== GIVEN INFORMATION ==
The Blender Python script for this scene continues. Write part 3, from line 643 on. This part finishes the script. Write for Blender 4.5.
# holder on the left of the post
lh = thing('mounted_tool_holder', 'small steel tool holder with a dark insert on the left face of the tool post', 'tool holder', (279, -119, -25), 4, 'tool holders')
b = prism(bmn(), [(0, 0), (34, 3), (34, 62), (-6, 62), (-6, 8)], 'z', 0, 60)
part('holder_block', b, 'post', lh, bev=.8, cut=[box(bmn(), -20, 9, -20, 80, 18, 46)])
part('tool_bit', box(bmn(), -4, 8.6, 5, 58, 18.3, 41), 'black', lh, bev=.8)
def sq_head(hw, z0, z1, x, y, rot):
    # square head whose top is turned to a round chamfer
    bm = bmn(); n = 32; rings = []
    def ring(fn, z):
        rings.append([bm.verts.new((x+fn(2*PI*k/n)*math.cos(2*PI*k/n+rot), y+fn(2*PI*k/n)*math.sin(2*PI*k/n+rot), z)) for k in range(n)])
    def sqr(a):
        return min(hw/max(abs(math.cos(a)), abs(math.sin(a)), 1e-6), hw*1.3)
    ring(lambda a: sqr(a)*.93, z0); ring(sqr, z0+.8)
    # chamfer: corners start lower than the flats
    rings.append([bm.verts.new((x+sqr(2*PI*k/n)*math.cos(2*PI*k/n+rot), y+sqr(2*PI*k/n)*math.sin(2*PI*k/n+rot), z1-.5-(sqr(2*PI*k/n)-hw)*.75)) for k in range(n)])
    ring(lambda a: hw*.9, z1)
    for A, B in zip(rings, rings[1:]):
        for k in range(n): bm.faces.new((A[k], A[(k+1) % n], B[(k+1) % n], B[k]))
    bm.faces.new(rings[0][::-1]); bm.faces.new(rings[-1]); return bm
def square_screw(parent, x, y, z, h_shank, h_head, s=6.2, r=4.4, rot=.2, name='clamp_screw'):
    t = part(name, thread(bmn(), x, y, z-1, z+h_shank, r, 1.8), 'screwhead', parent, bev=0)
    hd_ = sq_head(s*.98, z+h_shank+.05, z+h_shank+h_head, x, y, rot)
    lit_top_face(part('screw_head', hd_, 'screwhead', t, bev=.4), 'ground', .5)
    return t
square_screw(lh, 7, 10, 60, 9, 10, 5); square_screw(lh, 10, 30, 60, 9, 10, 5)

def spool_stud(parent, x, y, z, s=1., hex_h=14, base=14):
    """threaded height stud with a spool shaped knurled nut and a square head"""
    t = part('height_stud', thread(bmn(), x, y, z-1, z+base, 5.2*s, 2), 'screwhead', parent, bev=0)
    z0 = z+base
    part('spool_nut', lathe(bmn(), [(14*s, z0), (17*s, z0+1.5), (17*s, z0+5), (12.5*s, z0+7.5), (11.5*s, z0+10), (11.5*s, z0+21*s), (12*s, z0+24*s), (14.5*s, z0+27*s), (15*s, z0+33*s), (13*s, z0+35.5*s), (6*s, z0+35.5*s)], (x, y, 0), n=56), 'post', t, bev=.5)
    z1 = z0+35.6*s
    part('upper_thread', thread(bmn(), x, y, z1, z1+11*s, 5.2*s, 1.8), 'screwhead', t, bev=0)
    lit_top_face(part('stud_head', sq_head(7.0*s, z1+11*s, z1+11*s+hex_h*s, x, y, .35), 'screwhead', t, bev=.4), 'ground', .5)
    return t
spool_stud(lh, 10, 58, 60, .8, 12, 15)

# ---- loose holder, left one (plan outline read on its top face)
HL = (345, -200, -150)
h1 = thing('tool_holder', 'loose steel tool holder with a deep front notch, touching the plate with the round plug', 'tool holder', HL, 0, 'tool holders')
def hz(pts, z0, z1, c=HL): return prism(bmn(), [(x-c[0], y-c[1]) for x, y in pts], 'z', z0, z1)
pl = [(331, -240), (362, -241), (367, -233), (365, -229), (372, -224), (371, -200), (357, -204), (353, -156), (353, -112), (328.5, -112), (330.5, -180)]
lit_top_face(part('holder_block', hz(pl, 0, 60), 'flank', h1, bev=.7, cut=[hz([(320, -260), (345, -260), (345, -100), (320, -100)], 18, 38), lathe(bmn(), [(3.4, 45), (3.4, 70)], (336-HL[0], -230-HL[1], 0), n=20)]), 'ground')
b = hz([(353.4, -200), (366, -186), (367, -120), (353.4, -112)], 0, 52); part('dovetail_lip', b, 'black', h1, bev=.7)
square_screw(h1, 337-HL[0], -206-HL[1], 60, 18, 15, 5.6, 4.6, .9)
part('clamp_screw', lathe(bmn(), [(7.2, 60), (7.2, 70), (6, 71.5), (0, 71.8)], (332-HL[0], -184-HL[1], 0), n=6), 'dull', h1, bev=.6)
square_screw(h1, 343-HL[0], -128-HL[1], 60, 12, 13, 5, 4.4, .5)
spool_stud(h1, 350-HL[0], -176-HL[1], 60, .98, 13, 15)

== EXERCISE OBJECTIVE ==
Reproduce the full listing word for word.

== THE RESPONSE ==
The Blender Python script for this scene continues. Write part 3, from line 643 on. This part finishes the script. Write for Blender 4.5.
# holder on the left of the post
lh = thing('mounted_tool_holder', 'small steel tool holder with a dark insert on the left face of the tool post', 'tool holder', (279, -119, -25), 4, 'tool holders')
b = prism(bmn(), [(0, 0), (34, 3), (34, 62), (-6, 62), (-6, 8)], 'z', 0, 60)
part('holder_block', b, 'post', lh, bev=.8, cut=[box(bmn(), -20, 9, -20, 80, 18, 46)])
part('tool_bit', box(bmn(), -4, 8.6, 5, 58, 18.3, 41), 'black', lh, bev=.8)
def sq_head(hw, z0, z1, x, y, rot):
    # square head whose top is turned to a round chamfer
    bm = bmn(); n = 32; rings = []
    def ring(fn, z):
        rings.append([bm.verts.new((x+fn(2*PI*k/n)*math.cos(2*PI*k/n+rot), y+fn(2*PI*k/n)*math.sin(2*PI*k/n+rot), z)) for k in range(n)])
    def sqr(a):
        return min(hw/max(abs(math.cos(a)), abs(math.sin(a)), 1e-6), hw*1.3)
    ring(lambda a: sqr(a)*.93, z0); ring(sqr, z0+.8)
    # chamfer: corners start lower than the flats
    rings.append([bm.verts.new((x+sqr(2*PI*k/n)*math.cos(2*PI*k/n+rot), y+sqr(2*PI*k/n)*math.sin(2*PI*k/n+rot), z1-.5-(sqr(2*PI*k/n)-hw)*.75)) for k in range(n)])
    ring(lambda a: hw*.9, z1)
    for A, B in zip(rings, rings[1:]):
        for k in range(n): bm.faces.new((A[k], A[(k+1) % n], B[(k+1) % n], B[k]))
    bm.faces.new(rings[0][::-1]); bm.faces.new(rings[-1]); return bm
def square_screw(parent, x, y, z, h_shank, h_head, s=6.2, r=4.4, rot=.2, name='clamp_screw'):
    t = part(name, thread(bmn(), x, y, z-1, z+h_shank, r, 1.8), 'screwhead', parent, bev=0)
    hd_ = sq_head(s*.98, z+h_shank+.05, z+h_shank+h_head, x, y, rot)
    lit_top_face(part('screw_head', hd_, 'screwhead', t, bev=.4), 'ground', .5)
    return t
square_screw(lh, 7, 10, 60, 9, 10, 5); square_screw(lh, 10, 30, 60, 9, 10, 5)

def spool_stud(parent, x, y, z, s=1., hex_h=14, base=14):
    """threaded height stud with a spool shaped knurled nut and a square head"""
    t = part('height_stud', thread(bmn(), x, y, z-1, z+base, 5.2*s, 2), 'screwhead', parent, bev=0)
    z0 = z+base
    part('spool_nut', lathe(bmn(), [(14*s, z0), (17*s, z0+1.5), (17*s, z0+5), (12.5*s, z0+7.5), (11.5*s, z0+10), (11.5*s, z0+21*s), (12*s, z0+24*s), (14.5*s, z0+27*s), (15*s, z0+33*s), (13*s, z0+35.5*s), (6*s, z0+35.5*s)], (x, y, 0), n=56), 'post', t, bev=.5)
    z1 = z0+35.6*s
    part('upper_thread', thread(bmn(), x, y, z1, z1+11*s, 5.2*s, 1.8), 'screwhead', t, bev=0)
    lit_top_face(part('stud_head', sq_head(7.0*s, z1+11*s, z1+11*s+hex_h*s, x, y, .35), 'screwhead', t, bev=.4), 'ground', .5)
    return t
spool_stud(lh, 10, 58, 60, .8, 12, 15)

# ---- loose holder, left one (plan outline read on its top face)
HL = (345, -200, -150)
h1 = thing('tool_holder', 'loose steel tool holder with a deep front notch, touching the plate with the round plug', 'tool holder', HL, 0, 'tool holders')
def hz(pts, z0, z1, c=HL): return prism(bmn(), [(x-c[0], y-c[1]) for x, y in pts], 'z', z0, z1)
pl = [(331, -240), (362, -241), (367, -233), (365, -229), (372, -224), (371, -200), (357, -204), (353, -156), (353, -112), (328.5, -112), (330.5, -180)]
lit_top_face(part('holder_block', hz(pl, 0, 60), 'flank', h1, bev=.7, cut=[hz([(320, -260), (345, -260), (345, -100), (320, -100)], 18, 38), lathe(bmn(), [(3.4, 45), (3.4, 70)], (336-HL[0], -230-HL[1], 0), n=20)]), 'ground')
b = hz([(353.4, -200), (366, -186), (367, -120), (353.4, -112)], 0, 52); part('dovetail_lip', b, 'black', h1, bev=.7)
square_screw(h1, 337-HL[0], -206-HL[1], 60, 18, 15, 5.6, 4.6, .9)
part('clamp_screw', lathe(bmn(), [(7.2, 60), (7.2, 70), (6, 71.5), (0, 71.8)], (332-HL[0], -184-HL[1], 0), n=6), 'dull', h1, bev=.6)
square_screw(h1, 343-HL[0], -128-HL[1], 60, 12, 13, 5, 4.4, .5)
spool_stud(h1, 350-HL[0], -176-HL[1], 60, .98, 13, 15)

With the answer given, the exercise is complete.